Les requérants reprochaient à ces dispositions, telles qu'interprétées par la Cour de cassation (dans son arrêt de 2017 supra), de méconnaître la liberté syndicale, le principe de participation des travailleurs à la détermination collective des conditions de travail, le principe d'égalité devant la loi ainsi que le principe de séparation des pouvoirs, en ce qu'elles imposaient aux syndicats non représentatifs de satisfaire au critère de transparence financière pour pouvoir exercer dans l'entreprise les prérogatives que la loi leur attribue.

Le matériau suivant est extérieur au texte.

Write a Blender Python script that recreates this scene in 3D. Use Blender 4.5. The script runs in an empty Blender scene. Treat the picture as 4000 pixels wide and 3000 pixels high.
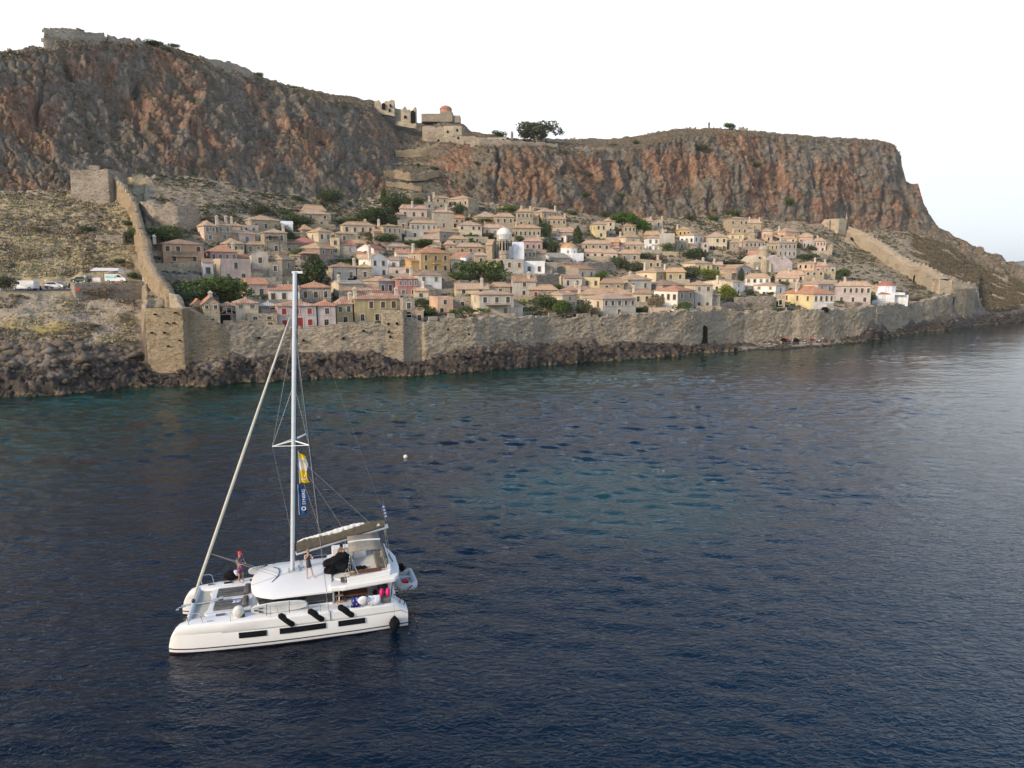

Dans sa décision du 30/04/2020 (n°2020-835), le Conseil constitutionnel a répondu :
- que dans sa décision du 12/11/2010 n°2010-63/64/65, le Conseil constitutionnel avait spécialement examiné le 3° de l'article L.2121-1 du code du travail, dans sa rédaction résultant de la loi du 20 août 2008, qu’il avait déclaré ces dispositions conformes à la Constitution dans les motifs et le dispositif de cette décision, que ces dispositions sont identiques à celles contestées par les requérants dans la présente question prioritaire de constitutionnalité ;
- que toutefois, depuis cette déclaration de conformité, la Cour de cassation avait jugé, dans l'arrêt du 22 février 2017 ci-dessus, qu'il résulte de l'article L.2121-1 du code du travail que, pour pouvoir exercer des prérogatives dans l'entreprise, tout syndicat, qu'il soit ou non représentatif, doit satisfaire au critère de transparence financière, qu’il en découle un changement des circonstances justifiant le réexamen des dispositions contestées ;
- qu’il résulte de la jurisprudence constante de la Cour de cassation que les dispositions contestées imposent à tout syndicat, qu'il soit ou non représentatif, de satisfaire au critère de transparence financière pour pouvoir exercer des prérogatives dans l'entreprise ; qu’en particulier, à défaut de respecter cette exigence, un syndicat non représentatif ne peut donc pas valablement désigner un représentant de la section syndicale en application de l'article L.2142-1-1 du code du travail ;
- que toutefois, d'une part, en imposant aux syndicats une obligation de transparence financière, le législateur a entendu permettre aux salariés de s'assurer de l'indépendance, notamment financière, des organisations susceptibles de porter leurs intérêts ;
- que d'autre part, il résulte de la jurisprudence constante de la Cour de cassation qu'un syndicat non représentatif peut rapporter la preuve de sa transparence financière soit par la production des documents comptables requis en application des articles L.2135-1, L.2135-4 et L.2135-5 du code du travail, soit par la production de tout autre document équivalent ;
- que dès lors, en imposant à l'ensemble des syndicats, y compris non représentatifs, de satisfaire à l'exigence de transparence financière, les dispositions contestées ne méconnaissent ni la liberté syndicale ni le principe de participation des travailleurs ;
- que le 3° de l'article L.2121-1 du code du travail, qui ne méconnaît pas non plus le principe d'égalité devant la loi, ni en tout état de cause le principe de séparation des pouvoirs, ni aucun autre droit ou liberté que la Constitution garantit, doit donc être déclaré conforme à la Constitution.
En conclusion :
- Tout syndicat, même non représentatif, doit répondre à l’exigence de transparence financière, même pour pouvoir désigner un RSS ;
- la preuve de la transparence financière peut être apportée par la production des documents comptables requis en application des articles L.2135-1, L.2135-4 et L.2135-5 du code du travail, ou par la production de tout autre document équivalent.